WASHINGTON, Nov. 9, 2016 - The next administration at USDA will face budget, staffing and technology challenges and will need to gear up unusually quickly to assist Congress in writing a new farm bill, according to veterans of the department.

The first challenge for the new president and agriculture secretary will be filling top slots at the department, and speed will be critical. The nation’s new chief executive will face a similar situation to George W. Bush when he took office in 2001 in that Congress plans to start working almost immediately on a new farm bill even as the administration is trying to staff up.

But the budget situation in 2017 will be dramatically different, and more challenging, than it was in 2001. Back then, the government was running a surplus. In fiscal 2017, the federal deficit is estimated to reach $594 billion.

“There will be a lot of pressure early in the new Congress to get control of the budget,” said Ken Ackerman, who ran USDA’s Risk Management Agency from 1993 to 2001 and now works for OFW Law. For RMA that will mean the new administrator will have to defend spending for computer, compliance, product development and other services that are critical to the agency, he said.

There will continue to be budget challenges over the next four years at the Farm Service Agency, where longstanding efforts to increase efficiency and streamline county offices have continually run into stiff resistance from Congress. At the same time, FSA needs to recruit new talent as its workforce continues to age.

“The push to cut spending and trim budgets … runs headlong into an agency spread out across a lot of rural communities,” said Jonathan Coppess, who ran the Farm Service Agency from 2009 through 2011. FSAs nationwide staff, including its non-federal, county employees, has been cut from 14,678 to about 12,000 since President Obama took office.

“How do you recruit and bring people into the system and continue to operate remote offices? Theres a lot of factors that go into that that will be a big challenge,” Coppess said. “I wouldnt pretend to have solutions here and now.”

At the Natural Resources Conservation Service, former agency chiefs see a somewhat different set of challenges. Bruce Knight, who ran NRCS during the Bush administration from 2002 to 2006, fears conservation programs will be vulnerable to cuts unless the agency improves their transparency by making it easier for the public to assess how the money is being spent and how the programs are benefitting the environment.

Knowing that a program is doing “good work isn’t good enough in today’s society. That has to be transformed into transparent measures and metrics that can show what’s the return to the taxpayer for that dollar invested - how effective is this program versus that program,” Knight said.

Dave White, who ran NRCS during Obama’s first term, also worries about the vulnerability of funding for conservation programs. The Land and Water Conservation Fund, an Interior Department program that uses offshore oil and gas revenue to acquire federal state and local lands, is more popular with environmental groups, says White.

“But the sad truth is, more is cut from NRCS programs every year, with very little protest, than is in the total budget” of the LWCF, White said. (Congress appropriated $450 million to the fund for fiscal 2016. EQIP and the Conservation Stewardship Program together were expected to cost more than $2.5 billion in FY2016.)
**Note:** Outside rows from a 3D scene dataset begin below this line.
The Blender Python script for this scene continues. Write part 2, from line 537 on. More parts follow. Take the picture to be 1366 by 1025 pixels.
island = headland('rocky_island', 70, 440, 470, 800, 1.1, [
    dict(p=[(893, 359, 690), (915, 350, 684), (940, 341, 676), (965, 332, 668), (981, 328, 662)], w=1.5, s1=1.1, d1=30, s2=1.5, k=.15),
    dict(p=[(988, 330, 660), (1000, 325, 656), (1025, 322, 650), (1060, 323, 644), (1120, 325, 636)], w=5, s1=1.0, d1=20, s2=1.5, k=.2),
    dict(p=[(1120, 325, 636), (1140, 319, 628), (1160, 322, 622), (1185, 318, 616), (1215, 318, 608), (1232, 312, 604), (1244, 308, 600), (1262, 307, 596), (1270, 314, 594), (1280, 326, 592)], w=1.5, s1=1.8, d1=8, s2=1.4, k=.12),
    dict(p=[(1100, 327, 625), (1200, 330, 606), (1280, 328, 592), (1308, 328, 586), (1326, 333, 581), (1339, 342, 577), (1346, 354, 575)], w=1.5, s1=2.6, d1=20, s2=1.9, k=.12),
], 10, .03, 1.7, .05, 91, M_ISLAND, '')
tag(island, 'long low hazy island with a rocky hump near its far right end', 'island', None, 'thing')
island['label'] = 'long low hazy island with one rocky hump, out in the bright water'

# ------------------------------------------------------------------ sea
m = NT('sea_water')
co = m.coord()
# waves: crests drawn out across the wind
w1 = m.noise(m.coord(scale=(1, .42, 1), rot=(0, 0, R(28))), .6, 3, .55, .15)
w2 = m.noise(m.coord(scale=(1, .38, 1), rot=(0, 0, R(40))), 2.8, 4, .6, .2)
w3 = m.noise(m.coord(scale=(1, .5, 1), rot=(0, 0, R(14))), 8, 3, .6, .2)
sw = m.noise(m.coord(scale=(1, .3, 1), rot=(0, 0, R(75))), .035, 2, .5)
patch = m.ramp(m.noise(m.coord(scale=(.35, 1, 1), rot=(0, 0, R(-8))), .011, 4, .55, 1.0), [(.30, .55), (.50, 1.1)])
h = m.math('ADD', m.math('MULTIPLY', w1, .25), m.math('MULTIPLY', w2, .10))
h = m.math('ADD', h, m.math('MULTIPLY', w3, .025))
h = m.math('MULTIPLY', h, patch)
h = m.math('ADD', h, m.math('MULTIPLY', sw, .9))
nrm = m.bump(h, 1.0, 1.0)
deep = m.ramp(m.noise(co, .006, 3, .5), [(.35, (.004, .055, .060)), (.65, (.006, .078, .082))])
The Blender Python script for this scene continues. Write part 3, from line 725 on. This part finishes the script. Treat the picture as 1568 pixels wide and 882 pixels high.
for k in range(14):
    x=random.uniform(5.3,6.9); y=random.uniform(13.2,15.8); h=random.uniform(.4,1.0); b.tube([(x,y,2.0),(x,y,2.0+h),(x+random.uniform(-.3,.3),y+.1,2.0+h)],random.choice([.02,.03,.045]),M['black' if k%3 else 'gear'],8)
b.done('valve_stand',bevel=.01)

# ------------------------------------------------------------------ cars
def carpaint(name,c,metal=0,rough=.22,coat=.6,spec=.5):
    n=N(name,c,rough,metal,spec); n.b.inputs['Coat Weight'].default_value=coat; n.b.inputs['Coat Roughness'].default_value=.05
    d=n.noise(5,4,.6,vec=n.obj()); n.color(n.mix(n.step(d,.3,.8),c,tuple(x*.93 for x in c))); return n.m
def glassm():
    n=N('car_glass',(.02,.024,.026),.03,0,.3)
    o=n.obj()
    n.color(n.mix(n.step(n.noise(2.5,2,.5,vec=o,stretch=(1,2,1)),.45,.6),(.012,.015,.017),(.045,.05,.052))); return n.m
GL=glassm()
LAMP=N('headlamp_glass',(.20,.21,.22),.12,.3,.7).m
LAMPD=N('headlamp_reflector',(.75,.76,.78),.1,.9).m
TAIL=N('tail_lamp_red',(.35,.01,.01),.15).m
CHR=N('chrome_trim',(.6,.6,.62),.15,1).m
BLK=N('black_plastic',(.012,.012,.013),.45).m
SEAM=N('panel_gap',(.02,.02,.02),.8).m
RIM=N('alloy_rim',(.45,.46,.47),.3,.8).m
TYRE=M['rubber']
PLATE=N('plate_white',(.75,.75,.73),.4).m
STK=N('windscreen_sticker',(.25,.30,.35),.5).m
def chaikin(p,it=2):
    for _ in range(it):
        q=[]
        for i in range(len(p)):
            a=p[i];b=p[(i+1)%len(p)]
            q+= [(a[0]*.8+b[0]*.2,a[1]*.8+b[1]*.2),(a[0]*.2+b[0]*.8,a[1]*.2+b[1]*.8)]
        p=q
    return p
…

“Weve got to ensure farmers have the resources they need to move forward on conservation, and that means adequate funding in the conservation programs,” White said.

Budget cuts already are challenging the agency’s ability to manage its programs, said White. The NRCS staff has been reduced from 12,233 to 11,657 since Obama took office. “Keebler elves arent coming out at night to design conservation practices. Having the responsibility to implement a program but not having the human resources to do so is a helluva spot to be in.”

Because the House and Senate Agriculture committees plan to begin work next year on a new farm bill to replace the 2014 law that expires in 2018, the White House will want to fill key political positions at USDA as quickly as possible, according to Ackerman.

There are 220 political jobs at USDA. Fourteen of these positions require Senate confirmation, including the secretary, deputy secretary, undersecretaries and general counsel, according to the Center for Presidential Transition.

Another 39 of the appointees are members of the government’s Senior Executive Service who fill positions just below the senior presidential appointees.

Ackerman said he hopes RMA has a new administrator in place by April, “so that crop insurance is well represented in the early discussions about the budget and farm bill.”

The budget pressures will be keen. In 2001, the agriculture committees had an additional $73.5 billion to spend on the farm bill that year because of the federal surplus. In 2017, with the government now running annual deficits of nearly $600 billion, the congressional committees will face demands for additional spending on cotton and dairy producers as well as for conservation programs.

Without presidential appointments filled, “it makes it very difficult for the administration to have a large policy voice on the farm bill,” Ackerman said. Agencies would be largely limited to providing answers to committees’ technical questions. Congress will move forward on the legislation regardless of whether USDA is staffed up, “because they have deadlines,” Ackerman said.